Second, the Court has to balance (a) the interest of the child in having visitation with the grandparent against (b) the right of the parents to exercise their parental authority.


The Court gives a great deal of weight to what the children's parents think about grandparent visitation. Their opinions may create a rebuttable presumption that the grandparent visitation is not in the child’s best interest.

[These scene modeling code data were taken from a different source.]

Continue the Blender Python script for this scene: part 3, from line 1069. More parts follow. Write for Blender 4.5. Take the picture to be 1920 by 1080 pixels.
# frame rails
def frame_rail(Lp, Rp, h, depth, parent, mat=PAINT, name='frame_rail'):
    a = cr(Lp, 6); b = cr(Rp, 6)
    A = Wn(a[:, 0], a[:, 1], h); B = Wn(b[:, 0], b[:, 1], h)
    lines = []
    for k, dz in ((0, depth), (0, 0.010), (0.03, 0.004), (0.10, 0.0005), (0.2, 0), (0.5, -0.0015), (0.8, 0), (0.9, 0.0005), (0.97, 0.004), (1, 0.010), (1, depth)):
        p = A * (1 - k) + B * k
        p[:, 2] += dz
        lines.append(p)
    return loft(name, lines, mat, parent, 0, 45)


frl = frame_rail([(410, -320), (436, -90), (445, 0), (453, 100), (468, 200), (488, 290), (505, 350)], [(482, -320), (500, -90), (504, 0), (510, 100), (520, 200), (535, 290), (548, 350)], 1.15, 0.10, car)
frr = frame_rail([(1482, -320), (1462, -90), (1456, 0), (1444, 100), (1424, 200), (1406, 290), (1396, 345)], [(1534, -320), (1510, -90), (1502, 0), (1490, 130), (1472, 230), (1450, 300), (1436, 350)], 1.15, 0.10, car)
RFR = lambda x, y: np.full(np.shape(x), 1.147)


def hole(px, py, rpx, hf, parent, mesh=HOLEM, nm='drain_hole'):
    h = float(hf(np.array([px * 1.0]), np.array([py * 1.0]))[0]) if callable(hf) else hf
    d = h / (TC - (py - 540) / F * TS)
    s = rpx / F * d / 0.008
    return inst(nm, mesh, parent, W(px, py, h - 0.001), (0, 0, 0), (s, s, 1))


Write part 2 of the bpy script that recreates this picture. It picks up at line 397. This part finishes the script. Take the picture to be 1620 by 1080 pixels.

A presumption is a legal assumption that a fact exists.
A rebuttable presumption is a presumption that could be overcome by the presentation of contradictory evidence. In cases like these, there is a rebuttable presumption that the grandparent visitation is not in the child’s best interest if:

  1. Both of the children’s parents (natural or adoptive) agree that the grandparent should not be granted visitation rights, or
  2. The parent who has sole legal and physical custody of the child feels that that the grandparent should not be granted visitation rights, or
  3. There are no custody orders in place, but the parent who the child lives with objects to grandparent visitation.
There are many factors to consider in grandparents’ cases, but the statute above is the place to start. The Court may well decline to consider visitation for you if you have no preexisting relationship with your grandchildren, and/or if the parents’ right to exercise parental authority outweighs the children’s interest in having visits with you. (Or, of course, if you're not a grandparent. In January 2013, a Colorado court denied a woman’s request to seek visitation rights under a similar statute because she was the great-grandmother and not the “grandparent.”) Court orders will rely on those threshold factors – grandparent, preexisting relationship, balanced interests – being met.

Even if the threshold factors are present, it may be better to consider non-legal solutions to this family problem. Your attorney can advise you on the strength of your case and whether you might want to meet with a counselor who's experienced in family law issues.